You also wrote: “Suzanne’s lack of self-control (read drama) is frustrating. But she is so well adapted and unafraid of most situations.” I want you to know that the very issues that you are struggling with in raising me are the issues that will one day be molded into my greatest strengths. Sure, I am not perfect and I still have a *slight* bent towards dramatic tendencies, but as you could already see when I was 8 years old, God has used those incredibly frustrating dramatic tendencies to make me the wife, Mom, Christ-follower and friend that I am today– full of passion and the ability to connect with anyone who needs the connection of an empathic person. I’m so thankful that you worked hard to mold and shape those dramatic tendencies within me.

Its true…for many years I did not appreciate you. Because I didn’t know how much you did. I didn’t understand the sacrifices that you and Dad implemented just to raise my brother and I. I didn’t know how challenging and difficult raising children must be, let alone raising children on the mission field. Even now, as a 28-year-old, I was kind of surprised to read those words. Because I don’t remember you displaying ANY of that frustration and struggle. I remember you as being a constant, steady, and reliable Mom who accomplished much in life and easily raised two kids.

Now, I get it. I get how many sleepless nights you must have spent, how many tears you must have cried, how much frustration must have been pent up inside you. I get how many conversations you must have had with Dad about how to discipline, how to teach, how to raise, and how to guide us. I now understand how hard it was to pick what to make for dinner and how hard feeding children 365 days a year, every year is a job that no one praises you for. I now understand a new facet of worry that you must have also felt- worry about today, worry about tomorrow, worry about the future. Worry about faith and actions and reactions and mental health and physical health of your children.

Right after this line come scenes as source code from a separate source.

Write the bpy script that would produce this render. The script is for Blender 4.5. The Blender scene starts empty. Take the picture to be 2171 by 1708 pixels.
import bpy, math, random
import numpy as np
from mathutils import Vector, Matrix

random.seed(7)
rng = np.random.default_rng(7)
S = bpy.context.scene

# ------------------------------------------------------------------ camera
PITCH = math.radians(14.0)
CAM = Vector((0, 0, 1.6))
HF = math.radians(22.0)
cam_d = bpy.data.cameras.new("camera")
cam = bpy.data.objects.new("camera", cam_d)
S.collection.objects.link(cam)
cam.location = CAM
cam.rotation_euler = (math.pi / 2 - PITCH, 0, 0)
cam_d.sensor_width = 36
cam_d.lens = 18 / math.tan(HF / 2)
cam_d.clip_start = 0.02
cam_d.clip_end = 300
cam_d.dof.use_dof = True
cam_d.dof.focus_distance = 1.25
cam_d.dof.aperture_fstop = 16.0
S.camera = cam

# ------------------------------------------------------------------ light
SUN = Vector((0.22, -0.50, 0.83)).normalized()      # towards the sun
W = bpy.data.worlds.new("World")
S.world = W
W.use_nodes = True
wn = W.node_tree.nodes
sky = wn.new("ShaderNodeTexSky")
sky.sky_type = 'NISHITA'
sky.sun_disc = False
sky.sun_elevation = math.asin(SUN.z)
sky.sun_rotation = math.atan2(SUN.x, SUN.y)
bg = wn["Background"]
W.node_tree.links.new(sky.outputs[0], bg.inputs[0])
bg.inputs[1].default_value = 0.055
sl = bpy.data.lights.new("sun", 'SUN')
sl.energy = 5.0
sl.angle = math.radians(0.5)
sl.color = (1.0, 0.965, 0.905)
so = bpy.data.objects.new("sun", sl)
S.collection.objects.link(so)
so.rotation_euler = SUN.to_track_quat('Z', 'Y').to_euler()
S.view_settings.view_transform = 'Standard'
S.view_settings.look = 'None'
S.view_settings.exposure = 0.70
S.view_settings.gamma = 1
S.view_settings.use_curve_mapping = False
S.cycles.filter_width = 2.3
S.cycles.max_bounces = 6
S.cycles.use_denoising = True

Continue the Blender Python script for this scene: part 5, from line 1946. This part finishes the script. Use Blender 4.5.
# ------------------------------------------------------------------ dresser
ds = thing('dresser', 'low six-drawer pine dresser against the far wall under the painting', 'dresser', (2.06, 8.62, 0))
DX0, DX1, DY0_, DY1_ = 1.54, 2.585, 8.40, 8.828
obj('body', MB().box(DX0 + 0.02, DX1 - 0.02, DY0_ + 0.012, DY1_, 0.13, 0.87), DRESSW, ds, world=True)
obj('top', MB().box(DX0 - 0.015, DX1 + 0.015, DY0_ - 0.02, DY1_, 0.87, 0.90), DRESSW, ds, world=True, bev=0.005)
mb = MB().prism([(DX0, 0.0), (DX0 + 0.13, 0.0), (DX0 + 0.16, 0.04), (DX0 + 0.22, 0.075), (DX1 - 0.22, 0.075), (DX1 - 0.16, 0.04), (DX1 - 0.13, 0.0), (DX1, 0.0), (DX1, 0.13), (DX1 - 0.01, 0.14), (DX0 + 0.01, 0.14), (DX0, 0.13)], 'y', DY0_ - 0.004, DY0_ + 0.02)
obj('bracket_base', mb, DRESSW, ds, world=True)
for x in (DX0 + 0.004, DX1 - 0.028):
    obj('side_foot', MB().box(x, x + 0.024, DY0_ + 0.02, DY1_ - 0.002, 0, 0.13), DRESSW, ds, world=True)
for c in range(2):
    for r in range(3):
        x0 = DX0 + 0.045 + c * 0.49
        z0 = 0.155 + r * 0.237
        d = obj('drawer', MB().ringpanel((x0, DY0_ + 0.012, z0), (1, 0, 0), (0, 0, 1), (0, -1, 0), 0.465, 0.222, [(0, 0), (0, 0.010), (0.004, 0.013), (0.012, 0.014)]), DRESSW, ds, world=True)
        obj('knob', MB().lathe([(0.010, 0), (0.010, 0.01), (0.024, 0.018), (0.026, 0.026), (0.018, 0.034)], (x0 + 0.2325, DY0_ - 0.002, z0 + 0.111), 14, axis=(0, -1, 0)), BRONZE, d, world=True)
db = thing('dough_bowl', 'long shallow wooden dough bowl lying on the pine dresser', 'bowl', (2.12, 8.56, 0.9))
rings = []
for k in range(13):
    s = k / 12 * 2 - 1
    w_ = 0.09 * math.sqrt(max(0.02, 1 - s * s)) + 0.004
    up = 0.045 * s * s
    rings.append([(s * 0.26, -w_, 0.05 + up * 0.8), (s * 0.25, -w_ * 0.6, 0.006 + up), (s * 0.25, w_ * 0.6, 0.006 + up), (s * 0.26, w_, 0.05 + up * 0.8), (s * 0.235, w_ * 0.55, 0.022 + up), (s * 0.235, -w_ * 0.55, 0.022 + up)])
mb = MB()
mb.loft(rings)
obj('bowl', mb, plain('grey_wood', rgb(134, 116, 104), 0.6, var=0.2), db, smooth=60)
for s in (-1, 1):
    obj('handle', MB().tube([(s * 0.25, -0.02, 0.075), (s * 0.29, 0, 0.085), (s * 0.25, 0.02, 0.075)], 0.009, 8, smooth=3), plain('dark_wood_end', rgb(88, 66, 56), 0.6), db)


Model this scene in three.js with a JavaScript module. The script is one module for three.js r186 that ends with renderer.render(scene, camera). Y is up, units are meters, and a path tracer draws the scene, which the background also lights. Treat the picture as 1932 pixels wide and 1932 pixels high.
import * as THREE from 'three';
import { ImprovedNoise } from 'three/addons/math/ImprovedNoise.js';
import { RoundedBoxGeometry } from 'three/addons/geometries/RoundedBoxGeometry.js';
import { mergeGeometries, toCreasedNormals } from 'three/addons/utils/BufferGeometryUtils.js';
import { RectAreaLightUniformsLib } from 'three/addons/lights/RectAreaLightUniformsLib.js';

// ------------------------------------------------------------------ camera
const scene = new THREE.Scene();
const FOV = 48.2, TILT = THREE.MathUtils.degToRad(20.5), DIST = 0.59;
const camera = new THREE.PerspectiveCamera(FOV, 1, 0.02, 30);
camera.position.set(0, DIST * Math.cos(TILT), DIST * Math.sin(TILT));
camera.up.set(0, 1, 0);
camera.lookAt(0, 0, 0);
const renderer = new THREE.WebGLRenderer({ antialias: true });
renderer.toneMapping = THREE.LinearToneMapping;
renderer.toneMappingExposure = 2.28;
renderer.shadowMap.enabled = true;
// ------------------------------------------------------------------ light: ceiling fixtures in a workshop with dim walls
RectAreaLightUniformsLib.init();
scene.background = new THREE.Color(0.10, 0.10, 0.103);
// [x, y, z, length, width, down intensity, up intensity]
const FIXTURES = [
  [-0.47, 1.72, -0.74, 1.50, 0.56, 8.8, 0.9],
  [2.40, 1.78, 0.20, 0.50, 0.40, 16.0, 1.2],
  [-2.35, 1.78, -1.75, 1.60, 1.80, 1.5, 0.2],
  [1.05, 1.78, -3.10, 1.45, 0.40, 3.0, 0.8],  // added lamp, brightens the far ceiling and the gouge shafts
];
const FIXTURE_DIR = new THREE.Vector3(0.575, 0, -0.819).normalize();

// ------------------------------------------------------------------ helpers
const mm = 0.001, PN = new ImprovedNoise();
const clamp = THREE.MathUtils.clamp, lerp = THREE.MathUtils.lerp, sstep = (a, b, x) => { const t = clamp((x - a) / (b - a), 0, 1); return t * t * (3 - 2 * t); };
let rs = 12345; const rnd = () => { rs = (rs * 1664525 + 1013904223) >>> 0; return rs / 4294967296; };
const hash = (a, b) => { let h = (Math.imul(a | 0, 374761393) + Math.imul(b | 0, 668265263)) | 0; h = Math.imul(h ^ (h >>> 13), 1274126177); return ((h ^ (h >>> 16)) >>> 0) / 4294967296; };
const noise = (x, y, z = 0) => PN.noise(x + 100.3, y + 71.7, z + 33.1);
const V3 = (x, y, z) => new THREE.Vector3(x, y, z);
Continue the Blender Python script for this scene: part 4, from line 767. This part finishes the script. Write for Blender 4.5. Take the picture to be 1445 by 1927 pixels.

So, today is that someday that you wrote about in your journal 20 years ago. Mom, I get it and I appreciate it.

One comment

  1. John and Nancy DeValve says:

    Thank you so much, Suzanne! Even I laughed when I read what I wrote because I know you get it now. But the words were oh so real back when I wrote them when I felt like the invisible woman who everyone relied on and nobody appreciated. Which is probably how most mom’s of children of a certain age feel at least on occasion! You have grown up to be a beautiful woman and an incredible mom (who probably sometimes thinks she hopes her kids will grow up to appreciate her)! Thank you for your kind words. I feel like you have just risen up and called me blessed.